→ **GIVEN REQUEST**: Repeat every line exactly, keeping the pictures out of the copy.

(begin)

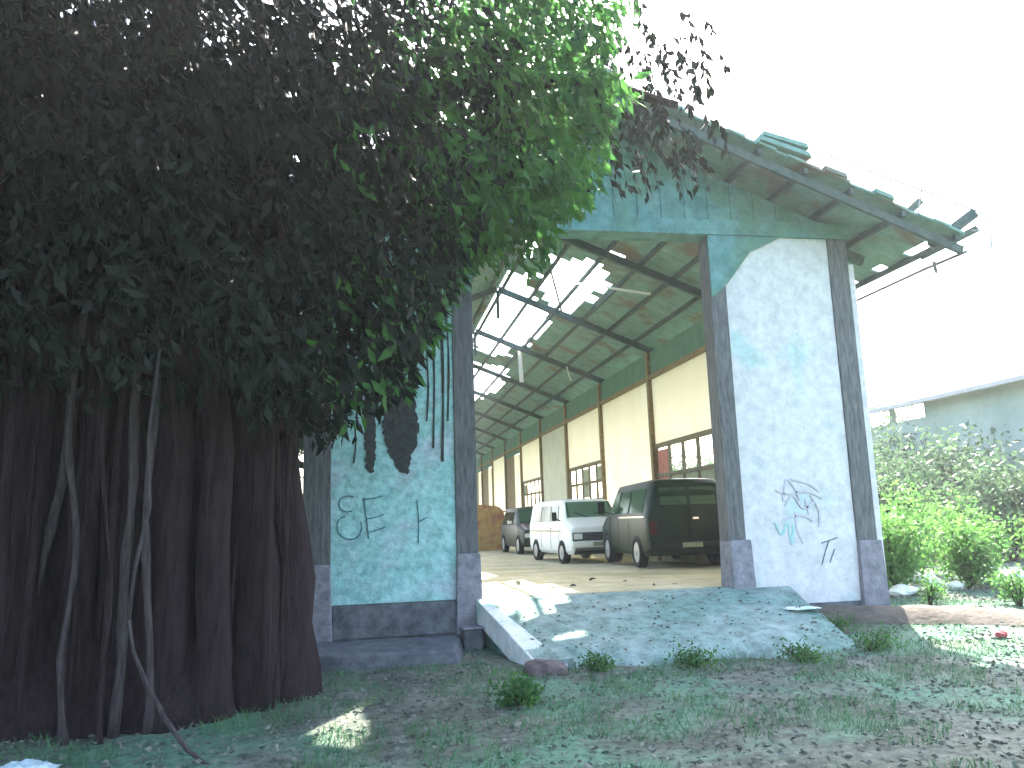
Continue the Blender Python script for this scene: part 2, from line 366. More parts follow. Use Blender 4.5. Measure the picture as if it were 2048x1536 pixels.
# loose, lifted tiles on the verge
for (x, zz, L_, a) in ((5.95, .07, .80, .06), (6.0, .17, .72, -.12), (6.98, .04, .34, .2), (7.8, .03, .28, .3)):
    z = roofz(x) + zz + .06
    MB().hexa([(x - .02, -1.2, z - .07 - .0), (x + L_, -1.2, z - .07 - L_ * (.30 + a * .3)), (x + L_, -.65, z - .07 - L_ * (.30 + a * .3)), (x - .02, -.65, z - .07),
               (x - .02, -1.2, z), (x + L_ * .95, -1.2, z - L_ * (.28 + a * .3)), (x + L_ * .95, -.65, z - L_ * (.28 + a * .3)), (x - .02, -.65, z)]).build("lifted_tile", M_roof, shed)
# purlins & rafters
POSTS = [4.484 + 4.916 * i for i in range(12)]
for side in (1, -1):
    for k, xp in enumerate((3.70, 4.45, 5.2, 5.95, 6.7, 7.45, 8.3, 9.2)):
        X = xp if side > 0 else 7.05 - xp
        MB().bar((X, -1.08, roofz(xp) - .06), (X, SHED_END, roofz(xp) - .06), .07, .09).build("purlin", M_beam, shed)
    for yp in [.32 + .2] + POSTS:
        a = (3.55 if side > 0 else 3.5, yp, roofz(3.55) - .19); b = (8.6 if side > 0 else 7.05 - 8.6, yp, roofz(8.6) - .19)
        MB().bar(a, b, .10, .16).build("rafter", M_beam, shed)
    # verge rafter outside
    a = (3.56 if side > 0 else 3.49, -.95, roofz(3.56) - .17); b = (9.36 if side > 0 else 7.05 - 9.36, -.95, roofz(9.36) - .17)
    MB().bar(a, b, .07, .13).build("verge_rafter", M_beam, shed)
for yp in POSTS[1:8]:
    MB().bar((3.525, yp, 6.6), (3.525, yp, roofz(3.525) - .25), .08, .08, up=(0, 1, 0)).build("king_post", M_beam, shed)
# rafter tails & light steel frame beyond the right eave
MB().bar((8.45, -.62, 5.66), (8.78, -.9, 5.98), .10, .10).build("rafter_tail", M_beam, shed)
MB().bar((9.0, -.7, 5.28), (9.56, -1.1, 5.72), .13, .15).build("rafter_tail", M_beam, shed)
MB().bar((9.2, -.2, 5.27), (9.66, -1.0, 5.50), .09, .09).build("rafter_tail", M_beam, shed)
mb = MB(); r_ = .014
mb.tube([(6.95, -1.1, 6.62), (8.65, -1.1, 6.06), (9.84, -1.1, 5.67)], r_, 6); mb.tube([(9.84, -1.1, 5.67), (9.77, -1.1, 5.14)], r_, 6)
mb.tube([(9.77, -1.1, 5.14), (9.42, -1.1, 5.18), (9.30, -.9, 5.2)], r_, 6); mb.tube([(8.65, -1.1, 6.06), (8.62, -1.0, 5.72)], r_, 6); mb.tube([(9.81, -1.1, 5.42), (9.5, -1.05, 5.44)], r_, 6)
mb.build("sign_frame", M_steel, shed)
mb = MB(); mb.tube([(9.44, -.95, 5.12), (9.40, 0, 5.13), (9.38, 2.2, 5.12), (9.38, 12, 5.12), (9.38, 30, 5.12), (9.38, 60, 5.12)], .03, 8)
mb.build("gutter_rod", M_steel, shed)
MB().tube([(9.36, -.3, 5.17), (9.37, -.3, 5.02), (9.42, -.25, 5.0)], .03, 8).build("gutter_hook", M_steel, shed)
for side in (1, -1):
    for y in range(2, 62, 5):
        x = 9.38 if side > 0 else 7.05 - 9.38
        if side > 0: MB().bar((x, y, 5.1), (x, y, 5.40), .03, .03, up=(0, 1, 0)).build("rod_hanger", M_steel, shed)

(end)

→ **SOLUTION FOR THIS EXERCISE**:
Continue the Blender Python script for this scene: part 2, from line 366. More parts follow. Use Blender 4.5. Measure the picture as if it were 2048x1536 pixels.
# loose, lifted tiles on the verge
for (x, zz, L_, a) in ((5.95, .07, .80, .06), (6.0, .17, .72, -.12), (6.98, .04, .34, .2), (7.8, .03, .28, .3)):
    z = roofz(x) + zz + .06
    MB().hexa([(x - .02, -1.2, z - .07 - .0), (x + L_, -1.2, z - .07 - L_ * (.30 + a * .3)), (x + L_, -.65, z - .07 - L_ * (.30 + a * .3)), (x - .02, -.65, z - .07),
               (x - .02, -1.2, z), (x + L_ * .95, -1.2, z - L_ * (.28 + a * .3)), (x + L_ * .95, -.65, z - L_ * (.28 + a * .3)), (x - .02, -.65, z)]).build("lifted_tile", M_roof, shed)
# purlins & rafters
POSTS = [4.484 + 4.916 * i for i in range(12)]
for side in (1, -1):
    for k, xp in enumerate((3.70, 4.45, 5.2, 5.95, 6.7, 7.45, 8.3, 9.2)):
        X = xp if side > 0 else 7.05 - xp
        MB().bar((X, -1.08, roofz(xp) - .06), (X, SHED_END, roofz(xp) - .06), .07, .09).build("purlin", M_beam, shed)
    for yp in [.32 + .2] + POSTS:
        a = (3.55 if side > 0 else 3.5, yp, roofz(3.55) - .19); b = (8.6 if side > 0 else 7.05 - 8.6, yp, roofz(8.6) - .19)
        MB().bar(a, b, .10, .16).build("rafter", M_beam, shed)
    # verge rafter outside
    a = (3.56 if side > 0 else 3.49, -.95, roofz(3.56) - .17); b = (9.36 if side > 0 else 7.05 - 9.36, -.95, roofz(9.36) - .17)
    MB().bar(a, b, .07, .13).build("verge_rafter", M_beam, shed)
for yp in POSTS[1:8]:
    MB().bar((3.525, yp, 6.6), (3.525, yp, roofz(3.525) - .25), .08, .08, up=(0, 1, 0)).build("king_post", M_beam, shed)
# rafter tails & light steel frame beyond the right eave
MB().bar((8.45, -.62, 5.66), (8.78, -.9, 5.98), .10, .10).build("rafter_tail", M_beam, shed)
MB().bar((9.0, -.7, 5.28), (9.56, -1.1, 5.72), .13, .15).build("rafter_tail", M_beam, shed)
MB().bar((9.2, -.2, 5.27), (9.66, -1.0, 5.50), .09, .09).build("rafter_tail", M_beam, shed)
mb = MB(); r_ = .014
mb.tube([(6.95, -1.1, 6.62), (8.65, -1.1, 6.06), (9.84, -1.1, 5.67)], r_, 6); mb.tube([(9.84, -1.1, 5.67), (9.77, -1.1, 5.14)], r_, 6)
mb.tube([(9.77, -1.1, 5.14), (9.42, -1.1, 5.18), (9.30, -.9, 5.2)], r_, 6); mb.tube([(8.65, -1.1, 6.06), (8.62, -1.0, 5.72)], r_, 6); mb.tube([(9.81, -1.1, 5.42), (9.5, -1.05, 5.44)], r_, 6)
mb.build("sign_frame", M_steel, shed)
mb = MB(); mb.tube([(9.44, -.95, 5.12), (9.40, 0, 5.13), (9.38, 2.2, 5.12), (9.38, 12, 5.12), (9.38, 30, 5.12), (9.38, 60, 5.12)], .03, 8)
mb.build("gutter_rod", M_steel, shed)
MB().tube([(9.36, -.3, 5.17), (9.37, -.3, 5.02), (9.42, -.25, 5.0)], .03, 8).build("gutter_hook", M_steel, shed)
for side in (1, -1):
    for y in range(2, 62, 5):
        x = 9.38 if side > 0 else 7.05 - 9.38
        if side > 0: MB().bar((x, y, 5.1), (x, y, 5.40), .03, .03, up=(0, 1, 0)).build("rod_hanger", M_steel, shed)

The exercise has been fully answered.